*Aim of the exercise*
Copy everything in the listing below word for word, apart from any images.

*Data*
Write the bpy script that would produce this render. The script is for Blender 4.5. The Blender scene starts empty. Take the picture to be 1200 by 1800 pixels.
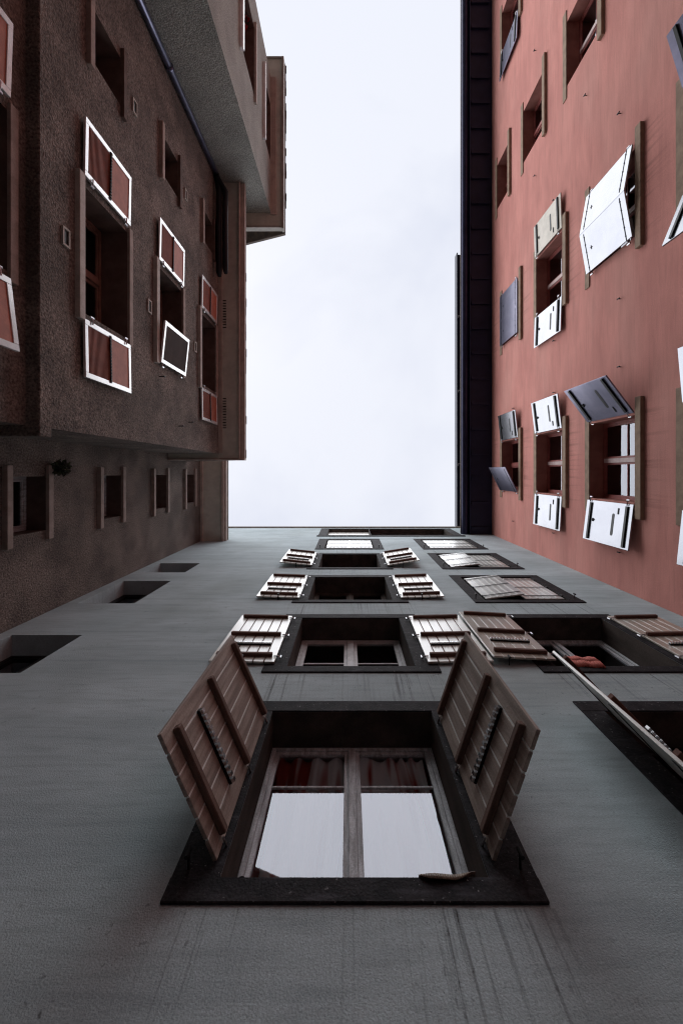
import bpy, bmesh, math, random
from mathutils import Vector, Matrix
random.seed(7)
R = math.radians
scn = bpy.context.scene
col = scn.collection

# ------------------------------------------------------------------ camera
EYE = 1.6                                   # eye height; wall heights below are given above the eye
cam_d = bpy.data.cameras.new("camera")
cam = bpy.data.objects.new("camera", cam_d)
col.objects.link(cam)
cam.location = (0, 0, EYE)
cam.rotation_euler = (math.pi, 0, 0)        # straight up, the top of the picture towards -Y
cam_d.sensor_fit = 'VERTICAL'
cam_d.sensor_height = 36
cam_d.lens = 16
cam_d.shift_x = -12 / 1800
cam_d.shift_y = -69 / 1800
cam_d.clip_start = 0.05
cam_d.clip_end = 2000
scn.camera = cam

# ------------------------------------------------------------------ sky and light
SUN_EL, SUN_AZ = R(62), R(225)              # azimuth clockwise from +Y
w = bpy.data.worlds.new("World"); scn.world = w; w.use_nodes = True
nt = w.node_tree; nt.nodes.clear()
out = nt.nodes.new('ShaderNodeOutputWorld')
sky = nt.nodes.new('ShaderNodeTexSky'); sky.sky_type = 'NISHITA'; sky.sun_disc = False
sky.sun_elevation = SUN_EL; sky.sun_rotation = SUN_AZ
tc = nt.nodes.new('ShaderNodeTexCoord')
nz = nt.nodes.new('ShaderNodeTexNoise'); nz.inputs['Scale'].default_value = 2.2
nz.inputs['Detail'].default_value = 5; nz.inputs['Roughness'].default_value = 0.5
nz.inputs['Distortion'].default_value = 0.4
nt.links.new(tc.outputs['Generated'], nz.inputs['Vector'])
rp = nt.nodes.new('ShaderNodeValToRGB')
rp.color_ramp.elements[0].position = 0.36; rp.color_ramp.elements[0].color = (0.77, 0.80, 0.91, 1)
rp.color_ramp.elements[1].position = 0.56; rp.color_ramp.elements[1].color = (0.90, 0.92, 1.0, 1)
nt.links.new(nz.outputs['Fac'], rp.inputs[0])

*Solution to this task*
Write the bpy script that would produce this render. The script is for Blender 4.5. The Blender scene starts empty. Take the picture to be 1200 by 1800 pixels.
import bpy, bmesh, math, random
from mathutils import Vector, Matrix
random.seed(7)
R = math.radians
scn = bpy.context.scene
col = scn.collection

# ------------------------------------------------------------------ camera
EYE = 1.6                                   # eye height; wall heights below are given above the eye
cam_d = bpy.data.cameras.new("camera")
cam = bpy.data.objects.new("camera", cam_d)
col.objects.link(cam)
cam.location = (0, 0, EYE)
cam.rotation_euler = (math.pi, 0, 0)        # straight up, the top of the picture towards -Y
cam_d.sensor_fit = 'VERTICAL'
cam_d.sensor_height = 36
cam_d.lens = 16
cam_d.shift_x = -12 / 1800
cam_d.shift_y = -69 / 1800
cam_d.clip_start = 0.05
cam_d.clip_end = 2000
scn.camera = cam

# ------------------------------------------------------------------ sky and light
SUN_EL, SUN_AZ = R(62), R(225)              # azimuth clockwise from +Y
w = bpy.data.worlds.new("World"); scn.world = w; w.use_nodes = True
nt = w.node_tree; nt.nodes.clear()
out = nt.nodes.new('ShaderNodeOutputWorld')
sky = nt.nodes.new('ShaderNodeTexSky'); sky.sky_type = 'NISHITA'; sky.sun_disc = False
sky.sun_elevation = SUN_EL; sky.sun_rotation = SUN_AZ
tc = nt.nodes.new('ShaderNodeTexCoord')
nz = nt.nodes.new('ShaderNodeTexNoise'); nz.inputs['Scale'].default_value = 2.2
nz.inputs['Detail'].default_value = 5; nz.inputs['Roughness'].default_value = 0.5
nz.inputs['Distortion'].default_value = 0.4
nt.links.new(tc.outputs['Generated'], nz.inputs['Vector'])
rp = nt.nodes.new('ShaderNodeValToRGB')
rp.color_ramp.elements[0].position = 0.36; rp.color_ramp.elements[0].color = (0.77, 0.80, 0.91, 1)
rp.color_ramp.elements[1].position = 0.56; rp.color_ramp.elements[1].color = (0.90, 0.92, 1.0, 1)
nt.links.new(nz.outputs['Fac'], rp.inputs[0])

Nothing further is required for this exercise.